• Task brief
Show each line from the listing that includes the word "Blender".

(Collected data entries)

^^^^

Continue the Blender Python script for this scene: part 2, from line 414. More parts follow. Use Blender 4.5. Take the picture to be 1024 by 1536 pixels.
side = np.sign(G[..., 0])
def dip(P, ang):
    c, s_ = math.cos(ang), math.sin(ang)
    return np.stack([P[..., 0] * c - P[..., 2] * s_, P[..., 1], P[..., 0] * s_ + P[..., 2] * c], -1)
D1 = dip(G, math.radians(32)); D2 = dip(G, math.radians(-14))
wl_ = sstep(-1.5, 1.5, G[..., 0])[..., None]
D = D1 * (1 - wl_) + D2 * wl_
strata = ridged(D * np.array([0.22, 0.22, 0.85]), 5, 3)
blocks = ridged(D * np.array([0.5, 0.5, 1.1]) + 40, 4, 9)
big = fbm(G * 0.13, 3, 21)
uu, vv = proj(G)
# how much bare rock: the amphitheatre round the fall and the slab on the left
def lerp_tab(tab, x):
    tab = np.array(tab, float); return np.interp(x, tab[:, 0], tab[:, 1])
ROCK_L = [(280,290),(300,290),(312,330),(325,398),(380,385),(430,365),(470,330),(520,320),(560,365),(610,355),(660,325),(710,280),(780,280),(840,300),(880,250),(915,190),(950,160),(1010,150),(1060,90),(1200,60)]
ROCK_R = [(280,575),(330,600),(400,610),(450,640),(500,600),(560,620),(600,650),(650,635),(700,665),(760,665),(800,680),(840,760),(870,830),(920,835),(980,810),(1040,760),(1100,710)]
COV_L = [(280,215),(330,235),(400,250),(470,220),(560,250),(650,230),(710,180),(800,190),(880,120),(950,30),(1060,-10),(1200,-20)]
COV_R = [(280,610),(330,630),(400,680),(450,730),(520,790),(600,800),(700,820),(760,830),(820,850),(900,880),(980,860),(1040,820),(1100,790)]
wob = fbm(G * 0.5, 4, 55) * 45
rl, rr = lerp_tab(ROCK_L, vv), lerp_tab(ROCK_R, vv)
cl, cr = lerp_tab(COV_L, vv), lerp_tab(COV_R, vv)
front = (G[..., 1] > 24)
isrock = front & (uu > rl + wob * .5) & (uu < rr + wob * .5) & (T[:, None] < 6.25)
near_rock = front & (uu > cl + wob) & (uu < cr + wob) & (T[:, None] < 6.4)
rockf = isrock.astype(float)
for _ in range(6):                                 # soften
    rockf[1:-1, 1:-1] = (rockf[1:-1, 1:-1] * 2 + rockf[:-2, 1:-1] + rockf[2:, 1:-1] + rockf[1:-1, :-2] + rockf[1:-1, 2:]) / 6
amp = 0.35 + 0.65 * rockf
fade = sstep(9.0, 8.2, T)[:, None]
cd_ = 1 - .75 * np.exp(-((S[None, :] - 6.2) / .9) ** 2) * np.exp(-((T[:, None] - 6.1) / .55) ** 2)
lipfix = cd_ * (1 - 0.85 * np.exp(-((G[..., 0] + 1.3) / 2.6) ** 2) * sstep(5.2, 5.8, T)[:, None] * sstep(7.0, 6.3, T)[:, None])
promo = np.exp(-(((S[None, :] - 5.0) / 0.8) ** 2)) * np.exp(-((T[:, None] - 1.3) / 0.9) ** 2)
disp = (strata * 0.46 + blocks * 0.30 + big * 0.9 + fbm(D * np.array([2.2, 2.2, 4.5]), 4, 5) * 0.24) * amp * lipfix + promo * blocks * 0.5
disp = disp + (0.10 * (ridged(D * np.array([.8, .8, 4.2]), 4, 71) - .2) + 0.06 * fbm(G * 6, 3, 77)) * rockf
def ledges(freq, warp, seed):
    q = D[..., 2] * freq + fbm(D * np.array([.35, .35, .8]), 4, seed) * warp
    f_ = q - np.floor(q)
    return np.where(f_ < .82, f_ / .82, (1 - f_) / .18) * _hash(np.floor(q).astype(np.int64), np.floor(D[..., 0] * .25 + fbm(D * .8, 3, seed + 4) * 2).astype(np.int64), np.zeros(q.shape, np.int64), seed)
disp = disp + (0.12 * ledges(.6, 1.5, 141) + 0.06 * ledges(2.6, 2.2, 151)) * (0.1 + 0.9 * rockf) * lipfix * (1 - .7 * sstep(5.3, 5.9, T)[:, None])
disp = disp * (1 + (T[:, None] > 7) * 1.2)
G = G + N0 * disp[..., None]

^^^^

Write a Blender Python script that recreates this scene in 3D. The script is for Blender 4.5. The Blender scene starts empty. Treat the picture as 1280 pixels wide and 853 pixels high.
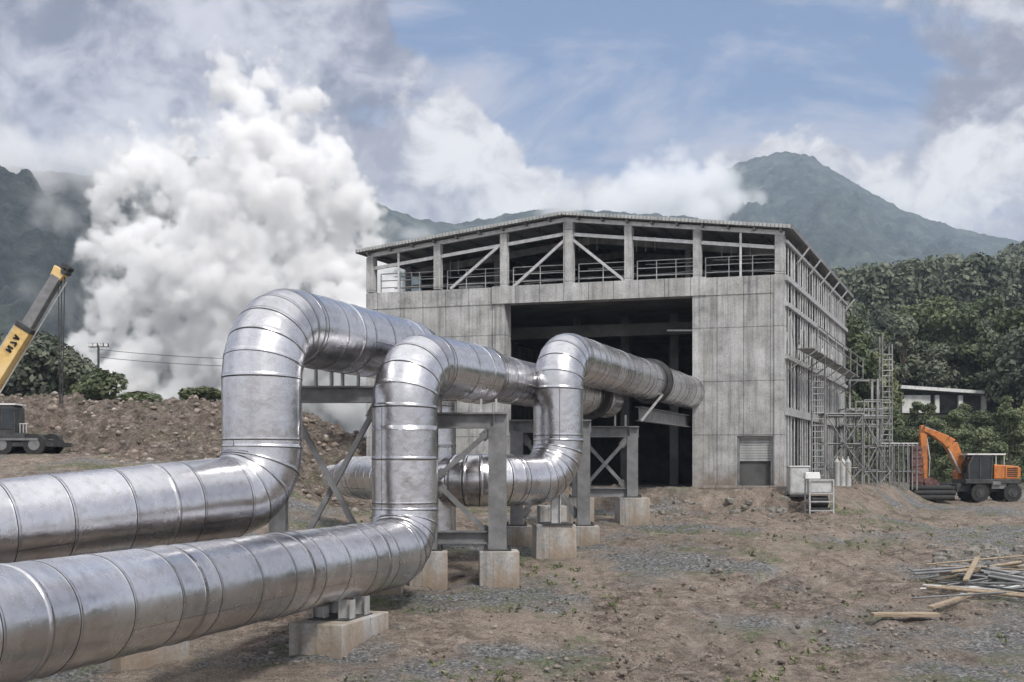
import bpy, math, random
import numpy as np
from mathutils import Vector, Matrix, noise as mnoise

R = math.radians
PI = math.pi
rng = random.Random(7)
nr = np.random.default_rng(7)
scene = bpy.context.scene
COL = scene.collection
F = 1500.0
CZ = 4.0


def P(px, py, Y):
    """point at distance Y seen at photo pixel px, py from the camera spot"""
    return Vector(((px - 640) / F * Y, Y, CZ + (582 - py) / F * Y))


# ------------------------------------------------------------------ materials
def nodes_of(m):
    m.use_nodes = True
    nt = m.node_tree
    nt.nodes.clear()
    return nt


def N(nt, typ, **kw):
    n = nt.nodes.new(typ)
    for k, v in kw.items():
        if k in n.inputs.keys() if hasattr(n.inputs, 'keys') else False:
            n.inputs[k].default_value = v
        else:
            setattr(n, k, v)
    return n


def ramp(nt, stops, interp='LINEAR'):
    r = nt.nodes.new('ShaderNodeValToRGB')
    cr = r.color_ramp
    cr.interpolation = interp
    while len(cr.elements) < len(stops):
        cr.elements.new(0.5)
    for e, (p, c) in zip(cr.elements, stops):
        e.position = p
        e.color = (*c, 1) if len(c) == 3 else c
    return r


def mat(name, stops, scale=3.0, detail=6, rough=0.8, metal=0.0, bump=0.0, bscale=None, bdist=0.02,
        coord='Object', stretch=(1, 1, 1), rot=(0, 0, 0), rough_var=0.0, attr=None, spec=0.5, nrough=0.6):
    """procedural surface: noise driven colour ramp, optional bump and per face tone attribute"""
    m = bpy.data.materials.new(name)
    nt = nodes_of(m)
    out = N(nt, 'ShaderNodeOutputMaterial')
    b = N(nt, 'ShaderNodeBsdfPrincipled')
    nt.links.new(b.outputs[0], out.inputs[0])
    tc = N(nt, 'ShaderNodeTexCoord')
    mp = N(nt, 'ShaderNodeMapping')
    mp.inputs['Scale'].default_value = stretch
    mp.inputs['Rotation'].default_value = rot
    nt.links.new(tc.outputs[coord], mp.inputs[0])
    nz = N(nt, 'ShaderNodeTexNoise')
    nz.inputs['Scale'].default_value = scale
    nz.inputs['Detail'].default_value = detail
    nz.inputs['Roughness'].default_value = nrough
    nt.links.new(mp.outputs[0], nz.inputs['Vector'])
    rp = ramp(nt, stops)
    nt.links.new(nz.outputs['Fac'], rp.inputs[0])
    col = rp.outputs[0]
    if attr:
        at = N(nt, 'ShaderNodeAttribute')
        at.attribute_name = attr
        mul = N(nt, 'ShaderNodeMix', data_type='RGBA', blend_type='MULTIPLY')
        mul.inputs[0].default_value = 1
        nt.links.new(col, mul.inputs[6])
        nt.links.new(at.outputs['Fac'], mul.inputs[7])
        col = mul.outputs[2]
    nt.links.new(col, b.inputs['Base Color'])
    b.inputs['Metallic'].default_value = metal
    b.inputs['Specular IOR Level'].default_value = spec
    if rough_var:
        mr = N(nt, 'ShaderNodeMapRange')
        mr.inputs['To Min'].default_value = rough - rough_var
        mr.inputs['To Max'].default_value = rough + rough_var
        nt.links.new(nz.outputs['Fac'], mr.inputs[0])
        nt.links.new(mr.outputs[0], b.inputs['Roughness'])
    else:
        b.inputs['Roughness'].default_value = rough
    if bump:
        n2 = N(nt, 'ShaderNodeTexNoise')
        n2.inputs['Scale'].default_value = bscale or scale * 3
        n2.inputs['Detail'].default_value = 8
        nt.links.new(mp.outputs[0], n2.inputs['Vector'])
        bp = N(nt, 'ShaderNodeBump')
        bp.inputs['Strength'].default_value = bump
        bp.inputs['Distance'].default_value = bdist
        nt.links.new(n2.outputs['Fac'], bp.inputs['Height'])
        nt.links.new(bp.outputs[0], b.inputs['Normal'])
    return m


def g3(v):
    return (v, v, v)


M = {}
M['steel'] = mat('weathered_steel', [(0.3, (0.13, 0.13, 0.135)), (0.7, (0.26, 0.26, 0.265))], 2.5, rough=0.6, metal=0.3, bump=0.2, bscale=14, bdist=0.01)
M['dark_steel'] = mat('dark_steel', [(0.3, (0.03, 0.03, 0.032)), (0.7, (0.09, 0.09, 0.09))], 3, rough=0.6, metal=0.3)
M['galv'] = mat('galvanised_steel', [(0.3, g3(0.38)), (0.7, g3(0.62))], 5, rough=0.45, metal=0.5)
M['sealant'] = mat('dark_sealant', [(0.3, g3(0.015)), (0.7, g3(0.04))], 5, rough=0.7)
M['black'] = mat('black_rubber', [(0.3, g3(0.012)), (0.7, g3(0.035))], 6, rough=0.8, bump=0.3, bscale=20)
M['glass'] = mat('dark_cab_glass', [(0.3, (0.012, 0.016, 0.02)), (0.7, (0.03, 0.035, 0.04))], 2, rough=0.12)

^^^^

• Solution to the exercise
Continue the Blender Python script for this scene: part 2, from line 414. More parts follow. Use Blender 4.5. Take the picture to be 1024 by 1536 pixels.
Write a Blender Python script that recreates this scene in 3D. The script is for Blender 4.5. The Blender scene starts empty. Treat the picture as 1280 pixels wide and 853 pixels high.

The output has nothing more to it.